10 Jan 2024
O livro ‘’L’Amour et les Forêts’’ do escritor Eric Reinhardt despertou na cineasta Valérie Donzelli o interesse em adaptar a história para o Cinema.
“O filme é sobre uma mulher que se apaixona por um homem. A história começa muito rapidamente e depois, aos poucos, ela começa a perceber que está numa espécie de prisão construída à sua volta, que perdeu toda a liberdade e quer escapar e recuperar a liberdade. É um amor que se revela pouco a pouco, de um homem positivo, ciumento e que não suporta ver a mulher viver sem ele.”
A intenção foi fazer um thriller psicológico, contado a partir do olhar da vítima.
“Tínhamos o enredo do livro, mas depois havia uma espécie de desejo de fazer um filme do ponto de vista da vítima. Foi assim que construímos um thriller psicológico, pouco a pouco, de modo que o filme se fechasse à medida que a armadilha se fechava sobre a nossa heroína. E, depois, era uma questão de encontrar os meios para escapar a esta prisão.”
Os relatos de mulheres vítimas de violência doméstica e histórias pessoais ajudaram Valérie Donzelli a enriquecer a estrutura de ‘’Só Nós Dois’’.
“Uma amiga que viu o filme e perguntou-me: ‘É de loucos, falei-te desta cena no carro?’ Respondi que não. De facto, ela não me contou nada, mas viveu essa situação. Na realidade, as situações, as agressões repetem-se. Ou seja, os agressores exercem o poder, tomando as pessoas como reféns. Por isso, o carro é perfeito porque é um lugar de domínio. Uma vez que são eles que estão a conduzir e conduzem depressa, torna-se assustador, provocam o medo.”
“…[as vítimas] não se atrevem a falar com medo que lhes digam que são as responsáveis.”
O drama ‘’Só Nós Dois’’ mostra a violência psicológica e a violência física exercida sobre as mulheres que muitas vezes é levada ao extremo, até à morte.

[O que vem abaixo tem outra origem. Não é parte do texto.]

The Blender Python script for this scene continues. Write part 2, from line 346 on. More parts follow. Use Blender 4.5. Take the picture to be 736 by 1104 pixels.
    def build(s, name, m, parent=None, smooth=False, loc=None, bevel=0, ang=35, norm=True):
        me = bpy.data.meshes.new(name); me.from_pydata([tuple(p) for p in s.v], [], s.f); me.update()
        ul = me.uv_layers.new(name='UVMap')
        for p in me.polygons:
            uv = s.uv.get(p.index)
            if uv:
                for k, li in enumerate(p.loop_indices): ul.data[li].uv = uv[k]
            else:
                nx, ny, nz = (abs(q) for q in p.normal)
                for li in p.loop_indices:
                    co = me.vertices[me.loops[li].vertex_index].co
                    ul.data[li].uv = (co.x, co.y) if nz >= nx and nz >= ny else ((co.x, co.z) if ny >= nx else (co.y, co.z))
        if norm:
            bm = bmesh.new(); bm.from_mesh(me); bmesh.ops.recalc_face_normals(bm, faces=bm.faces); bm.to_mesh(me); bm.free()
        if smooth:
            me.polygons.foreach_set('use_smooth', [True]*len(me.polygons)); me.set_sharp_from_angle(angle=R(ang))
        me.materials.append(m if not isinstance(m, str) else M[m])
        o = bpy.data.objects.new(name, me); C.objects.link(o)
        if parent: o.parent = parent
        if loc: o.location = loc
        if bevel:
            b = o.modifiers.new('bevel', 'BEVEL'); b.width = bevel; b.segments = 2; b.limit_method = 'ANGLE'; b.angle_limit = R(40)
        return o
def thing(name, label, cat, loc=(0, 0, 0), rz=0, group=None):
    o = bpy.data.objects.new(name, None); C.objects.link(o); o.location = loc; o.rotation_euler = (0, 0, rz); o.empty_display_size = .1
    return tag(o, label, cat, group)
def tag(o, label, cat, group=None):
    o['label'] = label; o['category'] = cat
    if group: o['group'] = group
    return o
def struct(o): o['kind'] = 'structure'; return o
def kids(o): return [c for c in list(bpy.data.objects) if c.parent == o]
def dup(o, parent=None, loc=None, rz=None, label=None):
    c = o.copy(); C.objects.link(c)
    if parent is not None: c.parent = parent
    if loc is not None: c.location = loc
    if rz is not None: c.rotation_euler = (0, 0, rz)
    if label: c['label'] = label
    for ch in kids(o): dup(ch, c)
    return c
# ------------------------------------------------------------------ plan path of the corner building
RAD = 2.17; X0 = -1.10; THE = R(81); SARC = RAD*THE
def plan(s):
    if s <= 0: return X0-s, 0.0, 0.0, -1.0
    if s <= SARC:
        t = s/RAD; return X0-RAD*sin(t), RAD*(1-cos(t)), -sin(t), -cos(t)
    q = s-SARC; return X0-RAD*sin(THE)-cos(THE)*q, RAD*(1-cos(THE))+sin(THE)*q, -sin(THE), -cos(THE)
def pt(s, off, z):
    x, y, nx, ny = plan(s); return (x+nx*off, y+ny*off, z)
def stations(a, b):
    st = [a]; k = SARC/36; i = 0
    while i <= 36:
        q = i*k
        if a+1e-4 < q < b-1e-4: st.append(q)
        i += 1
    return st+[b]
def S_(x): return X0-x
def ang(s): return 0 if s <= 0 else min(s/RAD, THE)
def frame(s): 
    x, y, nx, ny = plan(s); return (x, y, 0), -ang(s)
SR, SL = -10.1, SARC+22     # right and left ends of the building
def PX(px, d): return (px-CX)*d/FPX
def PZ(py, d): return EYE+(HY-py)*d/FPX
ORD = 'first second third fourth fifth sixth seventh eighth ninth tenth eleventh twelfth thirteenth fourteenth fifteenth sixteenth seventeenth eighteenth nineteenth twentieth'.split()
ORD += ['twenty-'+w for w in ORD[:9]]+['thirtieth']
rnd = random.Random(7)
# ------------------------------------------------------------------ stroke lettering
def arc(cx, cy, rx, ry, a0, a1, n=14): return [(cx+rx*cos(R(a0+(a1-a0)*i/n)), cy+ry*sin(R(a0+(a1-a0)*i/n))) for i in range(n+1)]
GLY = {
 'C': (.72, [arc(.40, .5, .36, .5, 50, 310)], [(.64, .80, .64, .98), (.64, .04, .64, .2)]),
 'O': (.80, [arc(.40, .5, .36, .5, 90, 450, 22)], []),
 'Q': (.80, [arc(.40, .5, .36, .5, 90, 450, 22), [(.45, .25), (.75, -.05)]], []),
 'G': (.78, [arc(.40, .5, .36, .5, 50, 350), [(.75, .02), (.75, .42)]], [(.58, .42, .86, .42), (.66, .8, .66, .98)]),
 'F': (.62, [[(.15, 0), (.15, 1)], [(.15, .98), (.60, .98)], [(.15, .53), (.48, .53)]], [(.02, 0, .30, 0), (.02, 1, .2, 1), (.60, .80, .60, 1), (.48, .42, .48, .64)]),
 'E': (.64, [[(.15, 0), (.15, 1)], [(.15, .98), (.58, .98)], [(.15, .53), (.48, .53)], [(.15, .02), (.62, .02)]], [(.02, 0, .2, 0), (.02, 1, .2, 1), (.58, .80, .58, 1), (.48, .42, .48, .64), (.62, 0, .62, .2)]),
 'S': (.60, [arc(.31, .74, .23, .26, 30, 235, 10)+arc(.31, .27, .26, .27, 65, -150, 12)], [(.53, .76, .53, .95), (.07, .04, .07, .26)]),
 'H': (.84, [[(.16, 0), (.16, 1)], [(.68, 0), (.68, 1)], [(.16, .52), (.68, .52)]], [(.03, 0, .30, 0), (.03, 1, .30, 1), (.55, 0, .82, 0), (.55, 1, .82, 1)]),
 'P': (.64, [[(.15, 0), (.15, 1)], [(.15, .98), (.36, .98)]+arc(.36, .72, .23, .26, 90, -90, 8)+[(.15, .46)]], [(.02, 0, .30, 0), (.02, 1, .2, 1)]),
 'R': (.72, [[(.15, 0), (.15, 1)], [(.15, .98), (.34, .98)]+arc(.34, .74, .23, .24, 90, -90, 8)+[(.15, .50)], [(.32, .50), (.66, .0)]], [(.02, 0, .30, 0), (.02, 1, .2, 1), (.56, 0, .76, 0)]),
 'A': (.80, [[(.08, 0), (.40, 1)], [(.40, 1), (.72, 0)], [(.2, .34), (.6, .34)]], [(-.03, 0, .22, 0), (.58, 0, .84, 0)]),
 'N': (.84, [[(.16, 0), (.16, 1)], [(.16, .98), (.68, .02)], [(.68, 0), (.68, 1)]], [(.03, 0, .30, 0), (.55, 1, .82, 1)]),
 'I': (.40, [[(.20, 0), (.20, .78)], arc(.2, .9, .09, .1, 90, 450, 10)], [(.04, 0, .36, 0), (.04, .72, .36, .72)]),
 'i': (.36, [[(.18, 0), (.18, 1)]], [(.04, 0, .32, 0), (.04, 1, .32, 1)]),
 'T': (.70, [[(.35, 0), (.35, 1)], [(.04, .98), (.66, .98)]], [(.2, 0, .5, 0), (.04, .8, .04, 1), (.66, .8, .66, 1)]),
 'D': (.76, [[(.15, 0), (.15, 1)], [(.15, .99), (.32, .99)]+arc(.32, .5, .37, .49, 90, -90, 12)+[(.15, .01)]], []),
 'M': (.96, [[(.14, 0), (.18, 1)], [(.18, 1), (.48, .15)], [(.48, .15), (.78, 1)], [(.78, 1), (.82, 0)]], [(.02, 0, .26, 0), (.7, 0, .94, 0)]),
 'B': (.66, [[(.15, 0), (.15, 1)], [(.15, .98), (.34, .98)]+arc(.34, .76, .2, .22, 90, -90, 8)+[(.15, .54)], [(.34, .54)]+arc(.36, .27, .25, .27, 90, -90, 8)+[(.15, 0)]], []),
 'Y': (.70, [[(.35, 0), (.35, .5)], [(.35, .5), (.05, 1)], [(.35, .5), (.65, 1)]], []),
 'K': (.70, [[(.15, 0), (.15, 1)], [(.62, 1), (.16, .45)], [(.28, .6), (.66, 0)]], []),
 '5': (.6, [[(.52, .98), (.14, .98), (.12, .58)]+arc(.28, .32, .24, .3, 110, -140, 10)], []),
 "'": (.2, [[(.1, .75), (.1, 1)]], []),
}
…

“No livro não se fala de violência física, mas violência psicológica. É alguém que está a provocar feridas que não se veem. A vítima não se pode queixar porque ninguém sabe, ninguém vê. A noite, o agressor acorda-a, quer saber a verdade, fica louco, fora de si. Foi isso que retirei do livro. No filme, acrescentei a violência física.
Valérie Donzelli salienta a importância de se falar do feminicídio e das suas causas.
Quando o marido vê que já não tem a mulher nas mãos, isso assusta-o tanto que o único recurso que tem é a força. Por isso, quer tentar matá-la. É este o princípio do feminicídio, a mulher é um troféu que pertence ao homem, ao marido e a única forma de a manter é fazê-la desaparecer. É isso que o filme, também, conta, vai até onde ele é capaz de agir.”
” …[os] agressores (…) invertem a situação para se fazerem passar pela vítima…”
A realizadora fez questão de mostrar que a violência doméstica não escolhe estratos sociais. Em ”Só Nós Dois” a personagem principal é professora.
“Era muito importante para mim contar esta história com uma personagem intelectualmente desenvolvida, que é professora de francês, que gosta de literatura, que não é uma mulher imatura.”
A cineasta apresenta, também, um agressor quer passar a imagem de vítima.
“É esse o princípio dos agressores, ou seja, invertem a situação para se fazerem passar pela vítima e a vítima pelo agressor. É isso que mantém as vítimas num silêncio terrível, porque não se atrevem a falar com medo que lhes digam que são as responsáveis.”
Memórias de Lisboa
Valérie Donzelli tem boas memórias de Lisboa porque fez parte do elenco de ‘’Ondas de Abril ‘’ do realizador suíço Lionel Baier, uma comédia filmada em Portugal, que tem como cenário a revolução do 25 de abril.
“Adorei fazer esse filme, interpretar o papel, adorei ficar em Lisboa durante dois meses. Foram realmente momentos encantadores. É uma das minhas melhores recordações do cinema, enquanto atriz. No início, não viemos fazer uma reportagem sobre a revolução. A história era a de uma equipa de rádio suíça que veio a Portugal para ver a ajuda que os suíços tinham dado aos portugueses para a construção de escolas. E aparecem a meio de uma revolução, completamente pacífica, com flores. A verdade é que foi ótimo rodar o filme em Portugal, nesta atmosfera realmente fantástica.”
Lisboa é uma inspiração para a cineasta francesa Valérie Donzelli que não esconde a felicidade de um dia realizar um filme na capital portuguesa.
“Adoraria. Gostava muito de realizar um filme em Lisboa. Esta cidade inspira a comédia. Adoraria participar no filme, vejo-me nele. Gostava de escrever um papel engraçado para mim.”